Cypress Point Condominium Ass’n, Inc. v. Adria Towers, LLC, 441 N.J. Super. 369 (App. Div. 2015). A condominium association sued multiple parties, including insurers under commercial general liability (“CGL”) insurance policies, for consequential damages arising out of defective construction work performed by subcontractors. An insurer moved for summary judgment on the ground that there was no “property damage” or “occurrence,” as required to trigger coverage under the CGL insurance policies that that carrier and another one had issued with identical language. The Law Division agreed. Plaintiff appealed, and the Appellate Division reversed. Judge Fasciale wrote the panel’s opinion, which applied de novo review to the purely legal question of the proper interpretation of the insurance policy at issue.
The panel interpreted the plain language of the policy, read as a whole, language which followed the 1986 standard CGL form of the Insurance Services Office, Inc. (“ISO”). Judge Fasciale also applied the reasonable expectations of the developer that, “for insurance risk purposes, the subcontractors’ faulty workmanship is to be treated differently than the work of a general contractor.” He distinguished the two key cases on which the Law Division had relied, Weedo v. Stone-E-Brick, Inc., 81 N.J. 233 (1979), and Firemen’s Insurance Co. of Newark v. National Union Fire Ins. Co., 387 N.J. Super. 434 (App. Div. 2006). Those cases had construed a 1973 ISO form that had different language than did the 1986 ISO form at issue here, including a different definition of “occurrence.” They also “involved only replacement costs flowing from a business risk, rather than consequential damages caused by defective work.”
Judge Fasciale also found persuasive cases from other jurisdictions. “[T]he majority rule [currently] is that construction defects [causing consequential damages] constitute ‘occurrences.'” The Supreme Court of Florida, which had distinguished Weedo in addressing this same issue, and the Fourth Circuit Court of Appeals were among the cases that the panel here cited in further support of its result. The Law Division had relied on a not precedential decision of the Third Circuit that was premised on Firemen’s, an approach that Judge Fasciale found to be “respectfully misplaced” given that Firemen’s had involved different language.

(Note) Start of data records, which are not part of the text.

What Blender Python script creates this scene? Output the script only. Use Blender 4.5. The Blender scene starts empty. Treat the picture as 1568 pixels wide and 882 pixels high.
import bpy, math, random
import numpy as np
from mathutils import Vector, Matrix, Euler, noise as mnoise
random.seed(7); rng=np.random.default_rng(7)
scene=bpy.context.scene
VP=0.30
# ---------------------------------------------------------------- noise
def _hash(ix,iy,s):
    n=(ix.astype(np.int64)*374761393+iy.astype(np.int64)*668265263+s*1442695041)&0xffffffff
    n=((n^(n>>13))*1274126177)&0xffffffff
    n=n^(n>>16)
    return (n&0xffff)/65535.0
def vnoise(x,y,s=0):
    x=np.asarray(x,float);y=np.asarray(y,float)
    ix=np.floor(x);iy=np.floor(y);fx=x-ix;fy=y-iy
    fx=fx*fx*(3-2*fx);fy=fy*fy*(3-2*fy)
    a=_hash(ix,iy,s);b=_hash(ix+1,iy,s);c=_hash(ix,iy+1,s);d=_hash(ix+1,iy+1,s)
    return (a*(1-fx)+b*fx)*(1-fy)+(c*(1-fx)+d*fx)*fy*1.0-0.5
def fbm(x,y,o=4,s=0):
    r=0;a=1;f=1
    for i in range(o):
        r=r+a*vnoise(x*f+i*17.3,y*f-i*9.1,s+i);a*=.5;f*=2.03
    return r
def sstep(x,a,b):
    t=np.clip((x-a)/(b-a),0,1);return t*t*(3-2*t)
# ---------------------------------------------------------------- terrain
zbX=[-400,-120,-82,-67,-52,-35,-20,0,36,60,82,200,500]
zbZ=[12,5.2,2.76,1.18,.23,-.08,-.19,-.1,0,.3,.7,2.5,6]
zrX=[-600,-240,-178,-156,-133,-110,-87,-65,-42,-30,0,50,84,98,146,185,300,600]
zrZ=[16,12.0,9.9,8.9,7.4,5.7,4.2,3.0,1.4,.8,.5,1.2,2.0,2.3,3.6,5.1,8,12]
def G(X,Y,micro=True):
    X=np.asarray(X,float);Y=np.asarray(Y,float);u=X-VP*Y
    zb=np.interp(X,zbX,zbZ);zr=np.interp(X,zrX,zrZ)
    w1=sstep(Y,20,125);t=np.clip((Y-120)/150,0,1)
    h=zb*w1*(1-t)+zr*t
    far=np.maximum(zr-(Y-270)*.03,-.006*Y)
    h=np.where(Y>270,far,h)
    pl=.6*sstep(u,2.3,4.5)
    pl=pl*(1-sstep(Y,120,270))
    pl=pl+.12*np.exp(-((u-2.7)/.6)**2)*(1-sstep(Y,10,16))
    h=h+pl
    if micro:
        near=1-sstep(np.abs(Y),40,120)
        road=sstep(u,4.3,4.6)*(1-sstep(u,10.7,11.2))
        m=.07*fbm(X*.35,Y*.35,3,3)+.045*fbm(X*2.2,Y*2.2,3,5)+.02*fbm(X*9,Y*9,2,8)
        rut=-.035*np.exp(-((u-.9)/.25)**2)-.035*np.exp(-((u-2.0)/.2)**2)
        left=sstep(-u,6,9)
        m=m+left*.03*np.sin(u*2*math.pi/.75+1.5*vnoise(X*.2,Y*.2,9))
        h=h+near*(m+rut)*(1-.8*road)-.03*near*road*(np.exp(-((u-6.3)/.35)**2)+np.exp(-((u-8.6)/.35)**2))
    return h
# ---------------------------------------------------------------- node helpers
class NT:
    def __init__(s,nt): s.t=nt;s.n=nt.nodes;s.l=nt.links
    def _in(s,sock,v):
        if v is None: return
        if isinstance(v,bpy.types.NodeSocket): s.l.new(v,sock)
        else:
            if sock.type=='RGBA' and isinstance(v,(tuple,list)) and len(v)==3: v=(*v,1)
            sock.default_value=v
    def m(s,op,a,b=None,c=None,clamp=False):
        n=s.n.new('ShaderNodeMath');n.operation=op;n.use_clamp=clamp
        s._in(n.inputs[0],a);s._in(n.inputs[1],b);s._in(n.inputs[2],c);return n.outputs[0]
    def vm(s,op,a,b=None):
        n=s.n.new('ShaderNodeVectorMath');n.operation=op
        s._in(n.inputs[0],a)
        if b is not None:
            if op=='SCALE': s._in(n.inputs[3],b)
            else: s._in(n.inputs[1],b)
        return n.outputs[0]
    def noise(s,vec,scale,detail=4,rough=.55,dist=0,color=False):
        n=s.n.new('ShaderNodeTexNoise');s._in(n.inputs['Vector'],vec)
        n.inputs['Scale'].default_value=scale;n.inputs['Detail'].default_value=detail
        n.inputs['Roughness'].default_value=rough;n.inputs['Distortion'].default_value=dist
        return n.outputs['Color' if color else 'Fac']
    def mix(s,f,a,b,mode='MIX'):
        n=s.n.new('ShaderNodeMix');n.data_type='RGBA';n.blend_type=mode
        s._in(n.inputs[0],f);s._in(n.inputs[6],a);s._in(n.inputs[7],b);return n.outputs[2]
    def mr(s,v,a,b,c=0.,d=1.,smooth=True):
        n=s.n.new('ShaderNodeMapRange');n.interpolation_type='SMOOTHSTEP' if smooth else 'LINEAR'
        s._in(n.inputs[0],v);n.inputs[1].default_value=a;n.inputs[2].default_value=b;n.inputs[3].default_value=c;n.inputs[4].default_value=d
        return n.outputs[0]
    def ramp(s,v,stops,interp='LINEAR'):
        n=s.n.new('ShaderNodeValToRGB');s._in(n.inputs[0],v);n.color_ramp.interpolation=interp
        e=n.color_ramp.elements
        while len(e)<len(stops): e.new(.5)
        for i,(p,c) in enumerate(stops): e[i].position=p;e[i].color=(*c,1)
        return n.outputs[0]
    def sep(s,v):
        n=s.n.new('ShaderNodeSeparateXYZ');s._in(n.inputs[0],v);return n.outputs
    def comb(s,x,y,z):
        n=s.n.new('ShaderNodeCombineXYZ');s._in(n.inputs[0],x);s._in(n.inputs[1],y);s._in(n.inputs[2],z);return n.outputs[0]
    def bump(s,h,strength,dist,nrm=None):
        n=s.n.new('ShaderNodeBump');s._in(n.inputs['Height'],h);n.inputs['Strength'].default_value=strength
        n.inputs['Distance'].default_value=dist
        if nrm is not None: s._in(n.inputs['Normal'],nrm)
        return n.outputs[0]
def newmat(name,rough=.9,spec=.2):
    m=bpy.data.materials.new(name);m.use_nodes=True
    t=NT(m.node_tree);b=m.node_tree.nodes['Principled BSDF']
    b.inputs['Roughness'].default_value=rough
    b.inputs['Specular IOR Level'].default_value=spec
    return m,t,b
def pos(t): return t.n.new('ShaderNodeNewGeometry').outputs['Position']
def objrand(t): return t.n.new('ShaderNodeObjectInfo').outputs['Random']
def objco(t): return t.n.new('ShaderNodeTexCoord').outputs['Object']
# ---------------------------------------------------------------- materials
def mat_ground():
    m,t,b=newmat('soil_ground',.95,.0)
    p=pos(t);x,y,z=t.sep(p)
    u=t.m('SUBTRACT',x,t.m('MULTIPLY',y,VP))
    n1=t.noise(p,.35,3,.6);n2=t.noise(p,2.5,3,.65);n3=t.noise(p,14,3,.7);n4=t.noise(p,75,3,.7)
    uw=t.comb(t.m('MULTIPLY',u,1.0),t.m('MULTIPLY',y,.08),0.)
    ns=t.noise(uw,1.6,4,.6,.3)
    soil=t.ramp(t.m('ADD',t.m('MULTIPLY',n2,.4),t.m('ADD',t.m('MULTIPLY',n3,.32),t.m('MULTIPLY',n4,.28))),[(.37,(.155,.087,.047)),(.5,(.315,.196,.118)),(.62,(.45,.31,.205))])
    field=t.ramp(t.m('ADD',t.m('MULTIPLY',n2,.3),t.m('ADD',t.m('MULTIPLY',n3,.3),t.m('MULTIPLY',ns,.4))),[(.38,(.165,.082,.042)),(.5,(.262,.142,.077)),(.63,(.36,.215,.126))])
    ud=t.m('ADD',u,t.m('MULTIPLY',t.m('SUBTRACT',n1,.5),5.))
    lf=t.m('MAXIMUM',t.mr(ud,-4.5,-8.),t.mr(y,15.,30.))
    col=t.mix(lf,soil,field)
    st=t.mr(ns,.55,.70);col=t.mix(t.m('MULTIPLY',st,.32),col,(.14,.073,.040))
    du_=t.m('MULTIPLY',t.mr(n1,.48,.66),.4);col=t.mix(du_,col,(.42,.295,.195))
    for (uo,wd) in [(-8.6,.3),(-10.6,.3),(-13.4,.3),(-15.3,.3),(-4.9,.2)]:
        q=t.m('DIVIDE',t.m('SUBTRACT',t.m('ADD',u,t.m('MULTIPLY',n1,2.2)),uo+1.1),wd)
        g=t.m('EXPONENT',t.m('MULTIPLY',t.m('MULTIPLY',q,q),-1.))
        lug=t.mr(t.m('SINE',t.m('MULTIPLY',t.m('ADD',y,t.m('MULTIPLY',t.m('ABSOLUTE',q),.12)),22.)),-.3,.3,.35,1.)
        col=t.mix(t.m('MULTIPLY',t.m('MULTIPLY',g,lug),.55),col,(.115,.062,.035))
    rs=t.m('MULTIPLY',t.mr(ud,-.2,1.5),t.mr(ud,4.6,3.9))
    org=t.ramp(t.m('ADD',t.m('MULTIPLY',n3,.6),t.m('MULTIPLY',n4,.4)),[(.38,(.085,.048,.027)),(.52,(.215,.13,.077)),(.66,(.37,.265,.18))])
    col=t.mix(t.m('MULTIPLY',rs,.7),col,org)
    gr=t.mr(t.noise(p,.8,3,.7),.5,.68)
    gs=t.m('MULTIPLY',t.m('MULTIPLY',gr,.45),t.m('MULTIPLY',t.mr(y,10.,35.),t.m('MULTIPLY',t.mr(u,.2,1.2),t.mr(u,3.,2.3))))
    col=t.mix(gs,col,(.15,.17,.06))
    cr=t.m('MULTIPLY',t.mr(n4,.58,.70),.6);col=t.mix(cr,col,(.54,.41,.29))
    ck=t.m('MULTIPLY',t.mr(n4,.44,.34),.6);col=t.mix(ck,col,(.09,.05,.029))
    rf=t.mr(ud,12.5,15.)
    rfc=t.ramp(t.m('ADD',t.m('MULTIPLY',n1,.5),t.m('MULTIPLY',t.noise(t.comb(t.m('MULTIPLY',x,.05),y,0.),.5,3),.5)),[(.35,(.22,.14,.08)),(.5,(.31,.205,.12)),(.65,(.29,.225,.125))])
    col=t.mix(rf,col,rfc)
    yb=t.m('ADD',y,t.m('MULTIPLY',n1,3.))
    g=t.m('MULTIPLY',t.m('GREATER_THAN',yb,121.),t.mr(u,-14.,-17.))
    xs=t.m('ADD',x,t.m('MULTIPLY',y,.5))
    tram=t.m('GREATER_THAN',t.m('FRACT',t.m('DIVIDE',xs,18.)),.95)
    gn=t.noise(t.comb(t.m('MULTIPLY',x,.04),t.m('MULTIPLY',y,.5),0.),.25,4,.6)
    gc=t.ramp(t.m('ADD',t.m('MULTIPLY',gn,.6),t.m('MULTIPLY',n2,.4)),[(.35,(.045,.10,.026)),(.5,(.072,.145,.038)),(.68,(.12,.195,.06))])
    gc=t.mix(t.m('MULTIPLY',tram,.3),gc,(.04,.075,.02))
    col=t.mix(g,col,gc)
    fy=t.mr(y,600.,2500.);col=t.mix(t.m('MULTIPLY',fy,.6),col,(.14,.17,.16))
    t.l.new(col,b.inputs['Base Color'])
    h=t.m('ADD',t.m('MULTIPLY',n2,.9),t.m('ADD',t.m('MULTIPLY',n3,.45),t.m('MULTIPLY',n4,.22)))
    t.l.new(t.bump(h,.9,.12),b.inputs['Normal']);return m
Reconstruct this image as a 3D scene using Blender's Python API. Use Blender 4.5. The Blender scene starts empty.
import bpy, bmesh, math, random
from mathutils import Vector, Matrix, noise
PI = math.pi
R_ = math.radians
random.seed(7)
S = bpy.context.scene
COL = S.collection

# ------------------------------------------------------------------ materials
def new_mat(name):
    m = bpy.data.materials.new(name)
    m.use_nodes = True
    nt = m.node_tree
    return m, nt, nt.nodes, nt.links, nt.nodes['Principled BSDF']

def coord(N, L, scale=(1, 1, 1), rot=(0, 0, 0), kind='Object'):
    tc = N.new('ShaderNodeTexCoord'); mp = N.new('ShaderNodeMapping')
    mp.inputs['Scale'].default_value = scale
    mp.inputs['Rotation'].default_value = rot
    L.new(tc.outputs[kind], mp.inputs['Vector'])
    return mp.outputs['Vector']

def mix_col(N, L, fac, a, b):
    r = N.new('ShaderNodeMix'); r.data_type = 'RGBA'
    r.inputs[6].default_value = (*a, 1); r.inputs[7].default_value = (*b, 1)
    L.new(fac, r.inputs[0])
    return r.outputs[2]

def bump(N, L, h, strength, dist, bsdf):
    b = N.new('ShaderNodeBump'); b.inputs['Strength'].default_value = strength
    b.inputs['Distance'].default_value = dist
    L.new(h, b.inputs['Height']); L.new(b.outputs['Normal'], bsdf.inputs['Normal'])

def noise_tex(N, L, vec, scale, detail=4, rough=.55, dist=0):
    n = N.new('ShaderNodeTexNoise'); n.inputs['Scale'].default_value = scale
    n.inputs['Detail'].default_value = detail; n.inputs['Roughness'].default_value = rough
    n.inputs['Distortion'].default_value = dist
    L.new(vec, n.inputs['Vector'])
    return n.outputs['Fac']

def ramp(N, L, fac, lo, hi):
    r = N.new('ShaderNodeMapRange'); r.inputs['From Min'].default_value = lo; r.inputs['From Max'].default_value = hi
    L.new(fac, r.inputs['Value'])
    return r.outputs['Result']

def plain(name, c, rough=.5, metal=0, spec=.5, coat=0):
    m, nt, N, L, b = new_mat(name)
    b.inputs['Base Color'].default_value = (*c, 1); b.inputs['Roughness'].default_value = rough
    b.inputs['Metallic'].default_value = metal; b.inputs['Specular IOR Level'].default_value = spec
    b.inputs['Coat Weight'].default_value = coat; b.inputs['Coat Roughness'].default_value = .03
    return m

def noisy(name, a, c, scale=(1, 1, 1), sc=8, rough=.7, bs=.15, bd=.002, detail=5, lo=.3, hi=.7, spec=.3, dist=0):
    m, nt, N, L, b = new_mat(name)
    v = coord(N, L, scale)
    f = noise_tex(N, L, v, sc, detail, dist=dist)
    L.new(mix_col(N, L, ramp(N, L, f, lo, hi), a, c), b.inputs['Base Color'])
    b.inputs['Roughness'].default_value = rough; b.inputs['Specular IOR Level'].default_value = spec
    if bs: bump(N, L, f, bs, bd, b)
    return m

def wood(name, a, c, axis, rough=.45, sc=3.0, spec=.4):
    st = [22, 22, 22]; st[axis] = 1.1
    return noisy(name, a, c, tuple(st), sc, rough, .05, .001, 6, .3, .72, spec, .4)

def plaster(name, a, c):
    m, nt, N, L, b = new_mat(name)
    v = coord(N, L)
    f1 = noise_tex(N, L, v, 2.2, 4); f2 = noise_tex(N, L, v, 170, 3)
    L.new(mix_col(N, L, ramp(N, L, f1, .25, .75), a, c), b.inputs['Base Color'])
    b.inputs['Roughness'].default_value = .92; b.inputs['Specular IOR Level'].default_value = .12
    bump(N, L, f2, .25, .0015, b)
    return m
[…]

The Appellate Division did not, however, decide that plaintiff was entitled to coverage. The insurers had invoked policy exclusions that they claimed would bar coverage even if the consequential damages were found to be “property damage” or an “occurrence” as defined by the 1986 ISO form. The Law Division had not addressed any of the claimed exclusions, and Judge Fasciale declined to exercise original jurisdiction to do so on appeal, since such original jurisdiction is to be exercised only with “great frugality” and not when “there is a need to weigh evidence anew or make independent factual findings.” Accordingly, the case was remanded to the Law Division for consideration of whether policy exclusions might bar coverage.